De alguna manera ella sigue siendo protagonista de mi proceso de formación, que continúa hasta la muerte. Y la siento como mi Socia en cada apostolado que emprendo. Trato de no dejar nunca de mencionarla en cualquier acción ministerial que realizo. Intento vivir de acuerdo a esa consigna: “marianizad vuestro sacerdocio”. Lo he intentado hacer de varias maneras: construyendo pequeñas grutas de María en los barrios para luego celebrar allí misas mensuales, incentivando el rezo del Santo Rosario, difundiendo la espiritualidad de San Luis Grignon de Montfort. Mis dos homenajes más sentidos han sido escribir para ella –junto con un gran amigo compositor– la Misa en honor de la Virgen del Rosario; y publicar, el año pasado, el librito “24 horas Santas con María”, donde intento acercar a cada adorador a María, para junto a ella dar culto al Rey de Reyes.
 
Hoy, en mi sacerdocio, en el día a día, le pido que supla mis deficiencias; que me dé un corazón puro; que no permita que se desdibuje en mí la identidad sacerdotal. Le pido también a veces, como Don Bosco: Da animas mihi, coetera tolle (Dame almas, y quítame todo lo demás). Siempre me acompaña una anécdota que este santo cuenta en su autobiografía: cuando llegó el primer niño al que luego sería el oratorio, él lo invitó a rezar un Avemaría. Don Bosco asegura que el fervor con que rezó esa oración fue lo que trajo todo el fruto que, en lo sucesivo, daría su obra.
 
Inspirado en esta anécdota, cientos de veces he estado en situaciones en las cuales no sabía “para qué lado disparar”, y ha sido un Avemaría, rezado en el corazón, el que me ha serenado y traído luz.

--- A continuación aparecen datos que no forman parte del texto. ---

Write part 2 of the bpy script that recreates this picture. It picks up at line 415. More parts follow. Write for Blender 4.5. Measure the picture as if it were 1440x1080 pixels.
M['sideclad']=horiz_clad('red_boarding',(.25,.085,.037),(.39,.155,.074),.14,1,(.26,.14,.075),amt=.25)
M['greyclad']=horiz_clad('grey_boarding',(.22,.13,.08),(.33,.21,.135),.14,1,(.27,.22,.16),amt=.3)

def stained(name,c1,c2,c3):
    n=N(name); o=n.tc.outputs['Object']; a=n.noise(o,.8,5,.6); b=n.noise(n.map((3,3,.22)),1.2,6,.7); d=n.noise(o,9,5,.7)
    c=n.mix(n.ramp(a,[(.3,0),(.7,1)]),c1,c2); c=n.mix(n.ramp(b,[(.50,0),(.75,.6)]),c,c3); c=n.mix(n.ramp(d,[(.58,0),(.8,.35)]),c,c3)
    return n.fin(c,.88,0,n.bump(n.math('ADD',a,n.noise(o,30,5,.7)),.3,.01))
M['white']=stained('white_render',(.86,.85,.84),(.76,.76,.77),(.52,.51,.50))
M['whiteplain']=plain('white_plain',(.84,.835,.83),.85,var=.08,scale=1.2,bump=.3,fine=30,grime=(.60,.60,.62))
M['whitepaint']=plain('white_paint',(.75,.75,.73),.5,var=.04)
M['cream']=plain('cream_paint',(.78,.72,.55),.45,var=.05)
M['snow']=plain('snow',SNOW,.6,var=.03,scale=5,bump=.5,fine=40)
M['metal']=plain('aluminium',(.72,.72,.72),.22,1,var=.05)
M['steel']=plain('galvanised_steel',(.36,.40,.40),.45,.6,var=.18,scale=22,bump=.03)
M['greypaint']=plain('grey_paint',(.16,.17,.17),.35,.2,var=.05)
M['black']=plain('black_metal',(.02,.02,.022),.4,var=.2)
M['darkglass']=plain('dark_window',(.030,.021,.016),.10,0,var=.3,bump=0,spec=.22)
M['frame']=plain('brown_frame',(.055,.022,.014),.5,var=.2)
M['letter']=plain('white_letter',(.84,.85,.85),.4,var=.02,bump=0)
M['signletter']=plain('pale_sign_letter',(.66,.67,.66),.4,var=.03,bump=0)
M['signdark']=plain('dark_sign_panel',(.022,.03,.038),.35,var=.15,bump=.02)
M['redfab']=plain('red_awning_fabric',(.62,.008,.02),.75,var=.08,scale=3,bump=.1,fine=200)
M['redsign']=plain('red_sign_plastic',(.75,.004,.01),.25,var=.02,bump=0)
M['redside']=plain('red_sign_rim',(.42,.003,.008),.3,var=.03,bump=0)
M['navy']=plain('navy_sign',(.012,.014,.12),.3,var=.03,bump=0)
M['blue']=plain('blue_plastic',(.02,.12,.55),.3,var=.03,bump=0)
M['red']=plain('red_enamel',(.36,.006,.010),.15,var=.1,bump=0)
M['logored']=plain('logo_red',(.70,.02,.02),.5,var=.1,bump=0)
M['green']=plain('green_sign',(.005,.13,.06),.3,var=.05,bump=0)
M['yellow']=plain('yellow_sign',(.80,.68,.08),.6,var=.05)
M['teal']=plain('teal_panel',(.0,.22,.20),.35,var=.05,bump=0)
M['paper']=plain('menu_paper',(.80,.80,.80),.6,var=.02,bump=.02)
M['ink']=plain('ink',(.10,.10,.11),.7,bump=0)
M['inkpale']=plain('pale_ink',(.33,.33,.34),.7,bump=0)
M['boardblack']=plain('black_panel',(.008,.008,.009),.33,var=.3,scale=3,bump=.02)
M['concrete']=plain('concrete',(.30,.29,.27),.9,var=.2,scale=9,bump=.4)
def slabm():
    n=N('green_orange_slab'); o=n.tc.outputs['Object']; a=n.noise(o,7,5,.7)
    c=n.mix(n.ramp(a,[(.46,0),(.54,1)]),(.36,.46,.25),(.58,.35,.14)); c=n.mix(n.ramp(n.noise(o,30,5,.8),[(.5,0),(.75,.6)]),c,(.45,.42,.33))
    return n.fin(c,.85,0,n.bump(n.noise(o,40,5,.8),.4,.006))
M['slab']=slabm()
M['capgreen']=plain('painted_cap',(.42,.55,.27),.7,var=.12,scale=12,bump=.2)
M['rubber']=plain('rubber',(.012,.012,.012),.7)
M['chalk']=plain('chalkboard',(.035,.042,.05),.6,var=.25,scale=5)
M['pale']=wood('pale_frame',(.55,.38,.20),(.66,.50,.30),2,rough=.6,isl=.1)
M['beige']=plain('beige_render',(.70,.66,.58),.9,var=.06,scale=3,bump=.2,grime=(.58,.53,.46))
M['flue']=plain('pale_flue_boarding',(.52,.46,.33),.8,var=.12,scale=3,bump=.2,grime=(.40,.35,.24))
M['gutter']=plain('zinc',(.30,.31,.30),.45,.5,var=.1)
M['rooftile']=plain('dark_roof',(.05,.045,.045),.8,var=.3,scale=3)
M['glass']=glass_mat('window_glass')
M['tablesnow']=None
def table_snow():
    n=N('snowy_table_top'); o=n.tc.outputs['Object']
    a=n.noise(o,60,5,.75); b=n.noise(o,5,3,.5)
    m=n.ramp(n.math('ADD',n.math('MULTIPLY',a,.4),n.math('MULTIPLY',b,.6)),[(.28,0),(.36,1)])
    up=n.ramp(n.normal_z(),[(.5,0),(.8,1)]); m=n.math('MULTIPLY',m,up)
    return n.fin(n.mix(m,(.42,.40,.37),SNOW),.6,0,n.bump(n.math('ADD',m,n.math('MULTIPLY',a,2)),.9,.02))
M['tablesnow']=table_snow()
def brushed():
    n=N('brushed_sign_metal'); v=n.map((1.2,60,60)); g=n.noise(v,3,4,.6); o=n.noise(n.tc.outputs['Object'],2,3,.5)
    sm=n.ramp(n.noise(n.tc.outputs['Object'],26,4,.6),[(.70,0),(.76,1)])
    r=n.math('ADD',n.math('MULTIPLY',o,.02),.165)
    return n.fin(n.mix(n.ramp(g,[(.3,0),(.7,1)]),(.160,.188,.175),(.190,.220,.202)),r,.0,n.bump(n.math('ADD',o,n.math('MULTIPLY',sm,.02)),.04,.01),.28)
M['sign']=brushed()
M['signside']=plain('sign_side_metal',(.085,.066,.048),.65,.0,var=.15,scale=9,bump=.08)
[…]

También recuerdo que al finalizar sus días, en la última Misa que da con sus hijos espirituales, Don Bosco, entre lágrimas, exclamó: “Todo lo hizo María Auxiliadora”.
Salvando las distancias, tengo la certeza de que todo el bien que el Señor me permita realizar, llegado a mi fin, será solo de la Virgen del Rosario. A Ella le ofrezco mi homenaje de amor, y mi sacerdocio entero.